Given the confirmation of a setback in the price of an asset, Fibonacci retracements will seek to calculate the magnitude of this movement. To achieve this, the Fibonacci tool available in the trading platforms is used and the percentages are applied which are obtained from the Fibonacci series on the magnitude of the previous trend. The percentage of 61.8% is known as the golden ratio and is the limit of the quotient that is obtained from the division of an element of the Fibonacci series with its previous number as the series tends to infinity. The percentage of 50 is equivalent to half the advance of the main trend and the percentage of 38.2 is the result of the subtraction of the unit and the percentage of 61.8%. The above can be seen reflected in the following graph, which shows how a regression would look depending on the Fibonacci percentage.

Fibonacci Analysis

Needless to say, this article introduces the very basis of how Fibonacci ratios can be applied as means to anticipate price retracements (or extensions) in the simplest form; such a tool is nothing but a mathematical approach to the natural ways price develops in any given trend.
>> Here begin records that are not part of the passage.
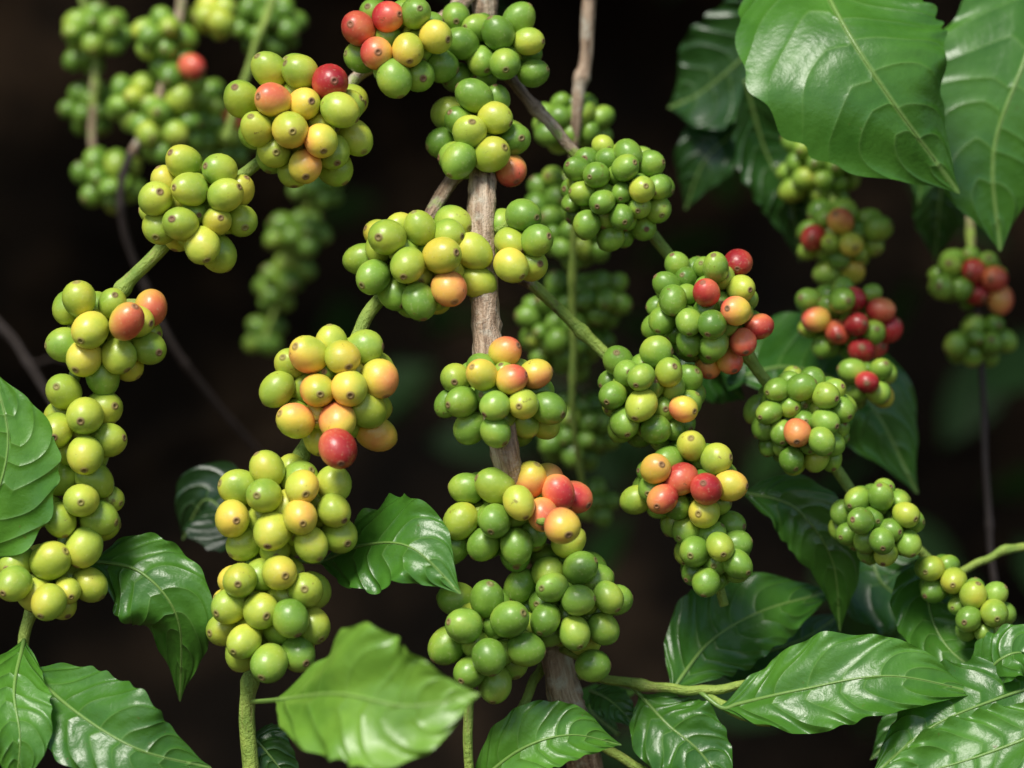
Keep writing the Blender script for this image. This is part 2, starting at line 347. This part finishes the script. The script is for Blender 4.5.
thing(name='coffee_branch',cat='coffee branch',label='thin coffee branch ending in mixed red, yellow and green cherries',
 stems=[[(486,265,.985,6,.1),(530,284,.98,6,.5),(575,325,.985,6,.8),(625,375,.985,6,1),(662,420,.98,5,1),(690,480,.975,5,1),(705,540,.975,5,1),(725,606,.975,5,1)]],
 clusters=[(649,396,54,57,.97,30,'g',[(620,362,'g'),(655,352,'g'),(640,377,'g'),(668,372,'l'),(688,378,'g'),(612,395,'g'),(641,405,'l'),(656,430,'g'),(683,409,'o'),(625,422,'g')]),
  (686,484,60,49,.965,32,'g',[(655,469,'y'),(681,479,'r'),(661,498,'p'),(705,488,'r'),(729,485,'o'),(715,458,'l'),(691,446,'l'),(704,512,'k'),(678,520,'l'),(636,500,'l')]),
  (712,552,42,44,.965,29,'g',[(731,526,'g'),(695,551,'g'),(720,547,'l'),(705,581,'g'),(735,562,'g'),(686,530,'g')])],
 leaves=[])
thing(name='coffee_branch',cat='leafy twig',label='leafy green coffee twig with broad glossy scalloped leaves',
 stems=[[(566,672,.985,5,.7),(612,680,.98,5,.9),(665,688,.975,5,1),(708,690,.97,5,1),(755,683,.97,4,1)],[(700,690,.972,4,1),(740,715,.965,4,1),(770,725,.96,3,1)]],
 clusters=[],
 leaves=[dict(pts=[(722,708,.965),(800,690,.955),(890,676,.95),(984,694,.96)],width=86,nrm=(0,.6),tone=.58,fold=.1,ripple=.11,petiole=(700,692,.97)),
         dict(pts=[(672,690,.985),(712,640,1.0),(765,610,1.01),(838,590,1.03)],width=92,nrm=(.1,.5),tone=.48,fold=.08,ripple=.09,petiole=(660,688,.977)),
         dict(pts=[(640,695,.98),(668,725,.97),(700,752,.965),(735,800,.96)],width=84,nrm=(0,.4),tone=.52,ripple=.09,petiole=(630,684,.98)),
         dict(pts=[(700,640,1.04),(745,655,1.03),(800,640,1.03),(845,612,1.04)],width=60,nrm=(0,.6),tone=.25),
         dict(pts=[(590,690,1.0),(612,702,.99),(640,730,.985)],width=34,nrm=(0,.6),tone=.4)])
thing(name='coffee_branch',cat='leafy branch',label='dark glossy coffee leaves hanging from a slender twig',
 stems=[[(1120,640,1.05,5,.9),(1050,560,1.03,5,1),(1015,548,1.02,4,1),(985,560,1.02,4,1),(950,576,1.02,4,1)]],
 clusters=[],
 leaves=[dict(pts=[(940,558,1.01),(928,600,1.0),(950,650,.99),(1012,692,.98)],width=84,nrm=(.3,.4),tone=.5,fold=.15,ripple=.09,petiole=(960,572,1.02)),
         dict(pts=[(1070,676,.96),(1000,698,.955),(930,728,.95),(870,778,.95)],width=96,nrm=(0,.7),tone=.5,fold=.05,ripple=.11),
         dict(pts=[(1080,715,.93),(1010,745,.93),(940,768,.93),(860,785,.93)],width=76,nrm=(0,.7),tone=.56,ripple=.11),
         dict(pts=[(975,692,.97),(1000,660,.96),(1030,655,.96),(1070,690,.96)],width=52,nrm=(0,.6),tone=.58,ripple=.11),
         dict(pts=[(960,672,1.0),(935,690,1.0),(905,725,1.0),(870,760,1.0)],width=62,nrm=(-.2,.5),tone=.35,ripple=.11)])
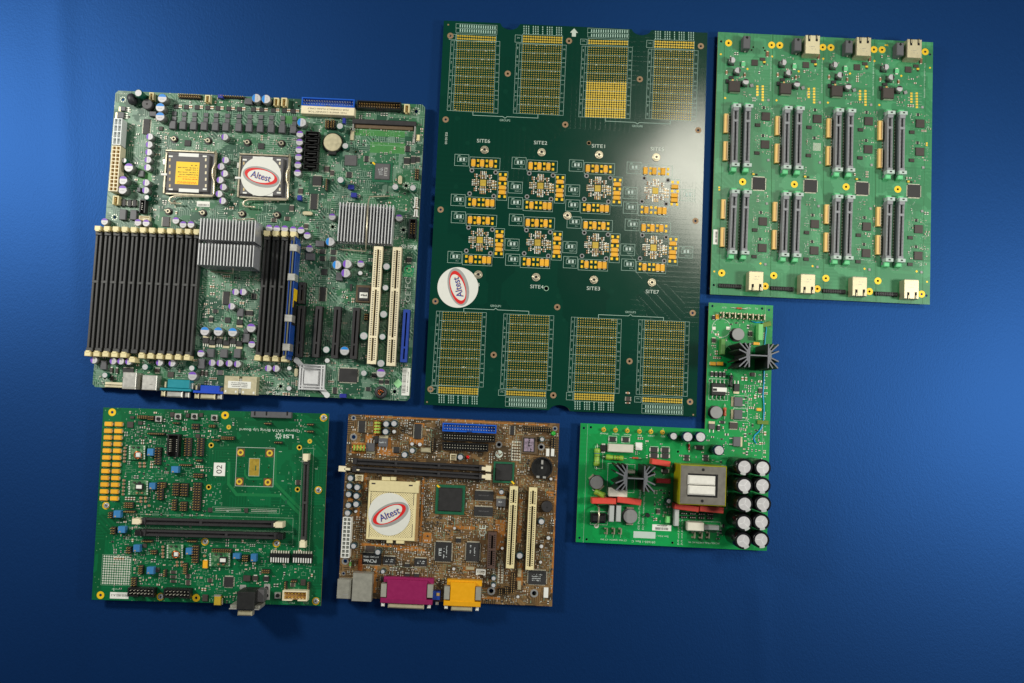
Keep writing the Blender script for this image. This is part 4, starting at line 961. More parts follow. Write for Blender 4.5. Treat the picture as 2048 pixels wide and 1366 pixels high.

Being able to draw support or resistance levels by connecting the highest and lowest levels of a certain wave is, however, the first step of the process of charting. More advanced applications refer to the construction of price clusters by, for example, relating different waves from a varied array of time-intervals. To put it differently, Fibonacci is the keystone of more complex methods of technical analysis, but that will be the subject of other articles.